Julia Tyll-Schranz wird für ihr Dissertationsprojekt Naher, ferner Krieg. Alltagspraktiken (post-)jugoslawischer Migrant:innen in Wien in den 1990er Jahren ausgezeichnet.
Der Zerfall der Sozialistischen Föderativen Republik Jugoslawien in den 1990er Jahren, der mit Massengewalt, Vertreibung, Flucht und Enteignung einherging, wirkte sich auch auf jene Menschen aus, die den südslawischen Raum in den vorangegangenen Jahrzehnten aus politischen oder wirtschaftlichen Gründen verlassen hatten.
Ziel der Dissertation ist es, anhand lebensgeschichtlicher Interviews sowie schriftlicher und bildlicher Quellen migrantischer Initiativen den Wandel (post-)jugoslawischer Alltagspraktiken und -räume im Kriegskontext am Beispiel des Migrationsraums Wien zu rekonstruieren. Das Forschungsprojekt trägt damit zu einem differenzierten Verständnis von Migration und historischer Translokalität bei.
Aufgrund der intensiven Verbindungen nach Jugoslawien und des Zusammenlebens in ethnisch inklusiven Räumen in Wien, so die zentrale These, erlebten (post-) jugoslawische Migrant:innen die „fernen“ Kriege als durchaus „nahe“. Sowohl grenzüberschreitende Verbindungen mit dem (post-)jugoslawischen Raum als auch in Wien entstandene (post-)jugoslawische Räume veränderten sich im Kriegskontext zwar, wurden aber nicht gänzlich abgeschnitten oder aufgelöst.
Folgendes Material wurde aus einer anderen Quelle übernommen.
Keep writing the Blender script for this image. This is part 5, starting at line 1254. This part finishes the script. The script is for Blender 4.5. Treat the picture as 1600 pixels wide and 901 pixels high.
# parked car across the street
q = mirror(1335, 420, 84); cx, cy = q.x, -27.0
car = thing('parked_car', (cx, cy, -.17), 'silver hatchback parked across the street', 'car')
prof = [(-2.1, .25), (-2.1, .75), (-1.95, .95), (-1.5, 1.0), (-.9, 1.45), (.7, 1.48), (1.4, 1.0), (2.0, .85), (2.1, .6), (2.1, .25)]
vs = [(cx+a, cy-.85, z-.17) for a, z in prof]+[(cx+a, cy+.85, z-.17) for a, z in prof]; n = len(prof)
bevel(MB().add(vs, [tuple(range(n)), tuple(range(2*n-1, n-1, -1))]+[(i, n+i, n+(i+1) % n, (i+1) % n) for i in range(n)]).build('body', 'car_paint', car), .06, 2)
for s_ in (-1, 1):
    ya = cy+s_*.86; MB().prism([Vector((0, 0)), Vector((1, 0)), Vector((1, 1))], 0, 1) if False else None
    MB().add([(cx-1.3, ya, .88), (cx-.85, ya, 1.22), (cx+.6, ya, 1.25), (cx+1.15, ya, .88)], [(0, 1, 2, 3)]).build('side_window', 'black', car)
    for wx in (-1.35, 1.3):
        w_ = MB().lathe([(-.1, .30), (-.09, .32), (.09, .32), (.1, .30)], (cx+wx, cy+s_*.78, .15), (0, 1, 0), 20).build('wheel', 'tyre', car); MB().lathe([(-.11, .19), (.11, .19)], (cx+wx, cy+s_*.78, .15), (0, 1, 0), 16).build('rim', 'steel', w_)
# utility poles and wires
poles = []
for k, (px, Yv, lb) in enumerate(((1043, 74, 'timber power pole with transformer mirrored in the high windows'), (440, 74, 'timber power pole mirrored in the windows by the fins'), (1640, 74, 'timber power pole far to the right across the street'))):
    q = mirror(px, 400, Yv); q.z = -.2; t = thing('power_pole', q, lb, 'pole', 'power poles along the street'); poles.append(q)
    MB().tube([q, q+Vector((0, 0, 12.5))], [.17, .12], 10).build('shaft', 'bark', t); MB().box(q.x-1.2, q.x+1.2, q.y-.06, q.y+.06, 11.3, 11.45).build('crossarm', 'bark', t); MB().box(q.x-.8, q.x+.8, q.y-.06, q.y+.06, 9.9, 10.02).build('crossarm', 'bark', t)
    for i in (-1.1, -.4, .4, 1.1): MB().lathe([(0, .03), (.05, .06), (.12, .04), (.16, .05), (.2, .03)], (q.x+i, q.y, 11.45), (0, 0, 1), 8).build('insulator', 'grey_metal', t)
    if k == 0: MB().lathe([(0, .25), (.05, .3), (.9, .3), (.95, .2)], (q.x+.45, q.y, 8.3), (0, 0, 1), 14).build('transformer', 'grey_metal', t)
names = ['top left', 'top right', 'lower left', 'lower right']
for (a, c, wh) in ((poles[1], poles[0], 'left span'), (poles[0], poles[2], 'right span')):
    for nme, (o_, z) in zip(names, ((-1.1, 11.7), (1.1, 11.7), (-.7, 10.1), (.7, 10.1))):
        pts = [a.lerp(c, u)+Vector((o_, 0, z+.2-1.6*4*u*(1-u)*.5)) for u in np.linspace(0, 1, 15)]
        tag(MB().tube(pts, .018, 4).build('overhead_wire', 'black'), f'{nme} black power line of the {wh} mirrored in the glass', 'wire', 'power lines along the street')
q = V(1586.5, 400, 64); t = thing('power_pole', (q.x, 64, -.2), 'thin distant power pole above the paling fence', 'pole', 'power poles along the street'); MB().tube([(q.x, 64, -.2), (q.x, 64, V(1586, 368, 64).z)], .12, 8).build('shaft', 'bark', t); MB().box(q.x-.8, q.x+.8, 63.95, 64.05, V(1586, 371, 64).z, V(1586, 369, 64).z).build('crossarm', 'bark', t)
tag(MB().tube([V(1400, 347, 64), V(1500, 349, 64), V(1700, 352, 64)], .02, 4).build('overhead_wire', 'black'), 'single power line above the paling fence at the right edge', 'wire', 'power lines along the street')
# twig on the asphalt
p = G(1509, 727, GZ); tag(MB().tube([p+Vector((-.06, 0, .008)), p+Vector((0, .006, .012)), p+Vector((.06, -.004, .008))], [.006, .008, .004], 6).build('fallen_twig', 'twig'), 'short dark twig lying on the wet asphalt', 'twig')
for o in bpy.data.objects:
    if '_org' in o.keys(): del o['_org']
Jugoslawische Migrant:innen hatten seit den 1960er Jahren in Wien aktive Communitys mit eigenen Sport- und Kulturorganisationen, Lokalen und Medien herausgebildet, sowie vielfältige Verbindungen zwischen ihren Herkunfts- und neuen Aufenthaltsorten geknüpft, indem sie u.a. mit Familie und Freund:innen kommunizierten und diese besuchten, Häuser in der SFRJ bauten, Geld überwiesen und Arbeitskräfte rekrutierten. Im Kriegskontext versuchten Migrant:innen weiterhin Kontakt zu halten und wenn möglich zu reisen, leisteten Fluchthilfe sowie humanitäre und militärische Unterstützung. Die in Wien lebenden (post-)jugoslawischen Akteur:innen konnten dabei auf etablierte translokale Praktiken zurückgreifen, mussten diese aber aufgrund der gewaltsamen Transformationsprozesse in der Herkunftsregion flexibel adaptieren.
Julia Tyll-Schranz absolvierte die Bachelorstudien Geschichte und Internationale Entwicklung und das Masterstudium Geschichte an der Universität Wien. Seither war sie als wissenschaftliche Mitarbeiterin in der Ausstellung „Das Rote Wien“ im Karl-Marx-Hof, am Institut für Zeitgeschichte sowie von 2020 bis 2024 als Universitätsassistentin am Fakultätszentrum für transdisziplinäre historisch-kulturwissenschaftliche Stu-dien der Universität Wien tätig. Derzeit forscht sie am Verein für Geschichte der ArbeiterInnenbewegung, einem Sonderbereich des Wiener Stadt- und Landesarchivs. Schwerpunkte ihrer Forschung und Lehre sind Migrationsgeschichte, Arbeiter:innengeschichte und Oral History.